Terakhir, meski masih jarang, ada diwaniyah yang inklusif di kalangan tertentu di Kuwait yang memungkinkan laki-laki dan perempuan berdiskusi bersama membahas masalah-masalah sosial kemasyarakatan.
Alam demokratis Kuwait tetap hidup sejak dahulu. Emir sebagai penguasa tertinggi bisa menenggang rasa terhadap perbedaan pandangan. Chay menerangkan, Kuwait adalah negeri perdagangan melalui laut sebelum penemuan dan eksploitasi minyak pada tahun 1938 dan ekspor perdana minyak pada 1946.
Semasa itu, emir dan bangsawan biasa bertukar pandangan dengan para saudagar. Lebih kurang para saudagar itu seperti orang kaya atau orang kayo dalam tradisi Minang atau suku-suku di Nusantara.

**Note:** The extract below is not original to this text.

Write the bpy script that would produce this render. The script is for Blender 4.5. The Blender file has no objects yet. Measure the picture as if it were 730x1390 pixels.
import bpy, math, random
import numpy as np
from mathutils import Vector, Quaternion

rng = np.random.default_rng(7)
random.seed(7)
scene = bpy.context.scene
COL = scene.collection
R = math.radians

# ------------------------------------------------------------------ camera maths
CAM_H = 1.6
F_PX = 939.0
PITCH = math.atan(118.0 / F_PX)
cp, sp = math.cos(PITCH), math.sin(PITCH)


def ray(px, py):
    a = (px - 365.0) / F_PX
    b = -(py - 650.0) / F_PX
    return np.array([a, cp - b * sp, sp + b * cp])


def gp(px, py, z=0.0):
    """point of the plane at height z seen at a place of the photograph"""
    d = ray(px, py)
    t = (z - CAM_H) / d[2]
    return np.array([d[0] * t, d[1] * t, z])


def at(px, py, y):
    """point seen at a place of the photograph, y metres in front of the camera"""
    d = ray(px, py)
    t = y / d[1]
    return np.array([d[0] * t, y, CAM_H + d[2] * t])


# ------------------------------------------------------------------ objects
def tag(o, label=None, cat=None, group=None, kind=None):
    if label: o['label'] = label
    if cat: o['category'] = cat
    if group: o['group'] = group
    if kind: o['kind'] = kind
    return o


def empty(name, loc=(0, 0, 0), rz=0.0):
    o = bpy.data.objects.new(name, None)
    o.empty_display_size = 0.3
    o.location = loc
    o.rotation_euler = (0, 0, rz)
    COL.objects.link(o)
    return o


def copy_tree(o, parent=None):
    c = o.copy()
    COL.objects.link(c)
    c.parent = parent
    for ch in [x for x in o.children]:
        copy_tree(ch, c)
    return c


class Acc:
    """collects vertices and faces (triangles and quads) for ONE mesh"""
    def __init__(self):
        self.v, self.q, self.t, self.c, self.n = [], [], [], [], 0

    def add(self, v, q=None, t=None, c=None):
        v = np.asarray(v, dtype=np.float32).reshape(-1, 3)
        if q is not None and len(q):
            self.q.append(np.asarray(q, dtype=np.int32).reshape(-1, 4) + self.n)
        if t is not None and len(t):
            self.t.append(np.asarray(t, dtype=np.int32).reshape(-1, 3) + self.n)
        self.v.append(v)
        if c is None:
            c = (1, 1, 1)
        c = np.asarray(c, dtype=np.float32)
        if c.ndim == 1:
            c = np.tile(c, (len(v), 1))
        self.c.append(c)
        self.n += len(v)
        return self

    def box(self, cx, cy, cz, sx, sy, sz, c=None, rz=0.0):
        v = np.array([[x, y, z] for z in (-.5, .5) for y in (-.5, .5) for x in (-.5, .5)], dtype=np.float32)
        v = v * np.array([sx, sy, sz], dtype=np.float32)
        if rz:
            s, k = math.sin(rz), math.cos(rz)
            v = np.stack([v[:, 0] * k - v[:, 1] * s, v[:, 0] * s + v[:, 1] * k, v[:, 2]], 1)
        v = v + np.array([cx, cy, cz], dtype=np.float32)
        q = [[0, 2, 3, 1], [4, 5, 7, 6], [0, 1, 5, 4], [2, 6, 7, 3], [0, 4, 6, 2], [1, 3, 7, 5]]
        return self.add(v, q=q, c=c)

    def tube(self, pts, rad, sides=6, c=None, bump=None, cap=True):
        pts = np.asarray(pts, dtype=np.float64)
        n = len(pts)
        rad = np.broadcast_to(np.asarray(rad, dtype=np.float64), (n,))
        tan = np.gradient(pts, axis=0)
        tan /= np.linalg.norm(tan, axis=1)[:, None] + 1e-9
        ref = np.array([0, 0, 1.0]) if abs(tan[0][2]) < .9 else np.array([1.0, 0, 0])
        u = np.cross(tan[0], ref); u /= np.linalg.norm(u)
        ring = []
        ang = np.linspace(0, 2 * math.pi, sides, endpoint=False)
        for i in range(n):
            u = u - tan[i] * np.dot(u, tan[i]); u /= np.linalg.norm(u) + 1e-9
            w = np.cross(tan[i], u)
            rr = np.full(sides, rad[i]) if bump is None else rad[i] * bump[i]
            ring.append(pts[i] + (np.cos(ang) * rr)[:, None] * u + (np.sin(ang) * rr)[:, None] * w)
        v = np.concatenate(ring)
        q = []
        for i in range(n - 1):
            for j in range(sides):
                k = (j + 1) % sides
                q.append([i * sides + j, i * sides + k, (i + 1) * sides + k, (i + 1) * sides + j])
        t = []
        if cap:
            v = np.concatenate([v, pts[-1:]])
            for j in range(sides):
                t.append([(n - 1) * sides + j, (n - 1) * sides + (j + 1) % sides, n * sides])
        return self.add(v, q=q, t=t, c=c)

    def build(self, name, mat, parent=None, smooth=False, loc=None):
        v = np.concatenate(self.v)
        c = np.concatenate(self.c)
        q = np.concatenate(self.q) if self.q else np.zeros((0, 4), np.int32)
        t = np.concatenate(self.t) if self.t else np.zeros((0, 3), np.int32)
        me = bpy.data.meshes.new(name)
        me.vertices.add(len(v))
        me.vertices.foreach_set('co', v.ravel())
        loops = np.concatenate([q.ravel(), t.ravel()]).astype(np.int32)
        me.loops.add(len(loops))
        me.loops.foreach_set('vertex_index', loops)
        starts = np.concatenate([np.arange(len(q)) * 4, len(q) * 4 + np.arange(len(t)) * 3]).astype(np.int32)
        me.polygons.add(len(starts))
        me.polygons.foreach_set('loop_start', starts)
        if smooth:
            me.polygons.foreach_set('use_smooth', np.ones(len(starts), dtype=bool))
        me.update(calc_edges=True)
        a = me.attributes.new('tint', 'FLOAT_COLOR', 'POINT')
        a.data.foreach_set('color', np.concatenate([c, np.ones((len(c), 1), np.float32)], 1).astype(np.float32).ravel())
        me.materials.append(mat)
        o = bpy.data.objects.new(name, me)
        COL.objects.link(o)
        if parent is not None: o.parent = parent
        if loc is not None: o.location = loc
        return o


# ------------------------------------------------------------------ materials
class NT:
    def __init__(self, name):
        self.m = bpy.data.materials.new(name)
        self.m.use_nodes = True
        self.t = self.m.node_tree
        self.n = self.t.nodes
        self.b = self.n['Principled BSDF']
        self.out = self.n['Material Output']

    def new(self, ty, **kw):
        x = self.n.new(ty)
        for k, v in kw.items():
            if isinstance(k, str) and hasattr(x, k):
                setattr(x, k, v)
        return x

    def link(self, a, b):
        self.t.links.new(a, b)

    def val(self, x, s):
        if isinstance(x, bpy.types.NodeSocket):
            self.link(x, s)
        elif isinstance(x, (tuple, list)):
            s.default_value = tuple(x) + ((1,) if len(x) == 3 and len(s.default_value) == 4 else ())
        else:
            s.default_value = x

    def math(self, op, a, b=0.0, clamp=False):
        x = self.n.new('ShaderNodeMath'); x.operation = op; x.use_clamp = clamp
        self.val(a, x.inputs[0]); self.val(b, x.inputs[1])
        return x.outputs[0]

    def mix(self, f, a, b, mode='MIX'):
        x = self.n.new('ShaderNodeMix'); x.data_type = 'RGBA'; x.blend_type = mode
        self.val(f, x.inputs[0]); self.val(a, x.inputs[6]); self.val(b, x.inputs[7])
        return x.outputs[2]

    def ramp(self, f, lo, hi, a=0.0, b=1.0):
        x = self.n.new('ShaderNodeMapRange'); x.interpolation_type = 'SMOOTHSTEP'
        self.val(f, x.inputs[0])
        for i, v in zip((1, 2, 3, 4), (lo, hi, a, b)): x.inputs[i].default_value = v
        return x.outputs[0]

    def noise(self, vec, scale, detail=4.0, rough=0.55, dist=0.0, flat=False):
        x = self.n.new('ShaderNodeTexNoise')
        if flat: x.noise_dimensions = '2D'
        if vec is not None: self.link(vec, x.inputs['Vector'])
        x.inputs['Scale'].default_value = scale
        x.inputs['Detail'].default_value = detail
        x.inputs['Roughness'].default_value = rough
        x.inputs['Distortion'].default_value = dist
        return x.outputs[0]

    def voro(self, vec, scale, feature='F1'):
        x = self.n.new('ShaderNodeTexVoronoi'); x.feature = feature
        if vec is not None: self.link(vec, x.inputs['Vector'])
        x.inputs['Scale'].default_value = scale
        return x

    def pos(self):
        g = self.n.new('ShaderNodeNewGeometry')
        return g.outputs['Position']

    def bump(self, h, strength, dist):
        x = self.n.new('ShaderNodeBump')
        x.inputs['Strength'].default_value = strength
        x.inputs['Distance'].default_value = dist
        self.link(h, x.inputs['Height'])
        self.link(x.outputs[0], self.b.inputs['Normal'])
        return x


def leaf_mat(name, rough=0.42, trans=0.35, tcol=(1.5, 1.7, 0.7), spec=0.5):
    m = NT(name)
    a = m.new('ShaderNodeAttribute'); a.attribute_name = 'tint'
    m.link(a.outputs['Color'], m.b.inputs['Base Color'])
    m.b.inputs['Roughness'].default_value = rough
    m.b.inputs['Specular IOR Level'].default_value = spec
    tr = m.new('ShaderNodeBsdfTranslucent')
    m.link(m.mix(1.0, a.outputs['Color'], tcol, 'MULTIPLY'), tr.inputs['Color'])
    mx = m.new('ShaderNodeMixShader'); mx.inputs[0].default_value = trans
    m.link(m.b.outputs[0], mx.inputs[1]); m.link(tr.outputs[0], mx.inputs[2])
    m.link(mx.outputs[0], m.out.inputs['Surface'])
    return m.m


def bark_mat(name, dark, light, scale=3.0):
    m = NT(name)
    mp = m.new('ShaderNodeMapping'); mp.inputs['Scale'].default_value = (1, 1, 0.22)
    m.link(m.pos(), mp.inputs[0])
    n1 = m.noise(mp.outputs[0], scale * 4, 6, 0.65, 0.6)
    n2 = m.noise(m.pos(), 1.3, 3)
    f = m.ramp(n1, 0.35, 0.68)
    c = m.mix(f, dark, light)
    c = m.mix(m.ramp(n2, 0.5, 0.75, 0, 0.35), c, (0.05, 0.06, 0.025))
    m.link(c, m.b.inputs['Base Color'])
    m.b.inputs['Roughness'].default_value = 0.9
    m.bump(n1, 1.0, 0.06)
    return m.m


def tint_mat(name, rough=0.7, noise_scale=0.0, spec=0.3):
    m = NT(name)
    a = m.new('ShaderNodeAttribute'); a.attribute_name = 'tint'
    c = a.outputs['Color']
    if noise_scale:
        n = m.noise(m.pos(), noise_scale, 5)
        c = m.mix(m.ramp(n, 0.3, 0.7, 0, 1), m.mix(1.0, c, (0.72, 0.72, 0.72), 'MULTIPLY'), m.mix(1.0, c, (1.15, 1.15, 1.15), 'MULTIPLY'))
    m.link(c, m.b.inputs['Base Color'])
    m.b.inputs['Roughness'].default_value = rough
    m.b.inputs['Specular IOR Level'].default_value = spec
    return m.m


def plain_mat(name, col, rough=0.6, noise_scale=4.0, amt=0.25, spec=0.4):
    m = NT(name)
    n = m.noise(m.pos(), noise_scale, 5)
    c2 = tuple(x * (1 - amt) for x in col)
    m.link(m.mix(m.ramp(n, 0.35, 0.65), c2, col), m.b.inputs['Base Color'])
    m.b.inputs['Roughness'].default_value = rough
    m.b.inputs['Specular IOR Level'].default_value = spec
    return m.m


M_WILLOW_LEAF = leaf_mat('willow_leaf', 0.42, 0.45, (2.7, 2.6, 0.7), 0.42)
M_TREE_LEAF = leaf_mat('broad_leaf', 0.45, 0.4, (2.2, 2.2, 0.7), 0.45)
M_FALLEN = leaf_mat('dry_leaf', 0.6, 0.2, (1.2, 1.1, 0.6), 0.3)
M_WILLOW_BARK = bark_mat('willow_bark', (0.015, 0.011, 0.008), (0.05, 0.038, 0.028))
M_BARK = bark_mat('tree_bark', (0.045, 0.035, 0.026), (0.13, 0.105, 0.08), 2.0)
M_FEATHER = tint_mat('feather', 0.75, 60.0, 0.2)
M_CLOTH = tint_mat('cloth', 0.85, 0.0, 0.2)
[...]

“Kelompok kelas pedagang dan nasionalis Arab menjadi suara oposisi tahun 1960-an dan 1970-an. Kemudian di era modern ada kelompok seperti Ikhwanul Muslimin dan kelompok suku yang menjadi suara oposisi terhadap penguasa,” kata Chay.
Berbagai isu, seperti krisis keuangan, dugaan kecurangan pemilu, dan aksi warga tanpa kekerasan, mewarnai kehidupan di Kuwait modern. Gerakan demokratis seperti pada 2006 berupa gerakan Nabiha Khamsa dari akar rumput, upaya memakzulkan PM Nasser al-Mohammad pada 2009, gerakan untuk mendorong pembentukan parlemen yang berfungsi penuh menjelang pemilu 2012.
Dinamika terus terjadi tanpa kekerasan. Emir Al-Sabah dipuji karena memberikan ruangan berekspresi tetapi tidak lepas kendali. Leo Shahabian, pengamat dari CSIS Amerika Serikat, mengatakan, terlepas dari berbagai kebuntuan antara parlemen dan kabinet, upaya Kuwait menjaga demokrasi dan memberi ruang kebebasan adalah teladan bagi kawasan Timur-Tengah.
Pendek kata, Kuwait hari ini adalah potret harapan bagi modernisasi dan Timur Tengah yang damai serta demokratis.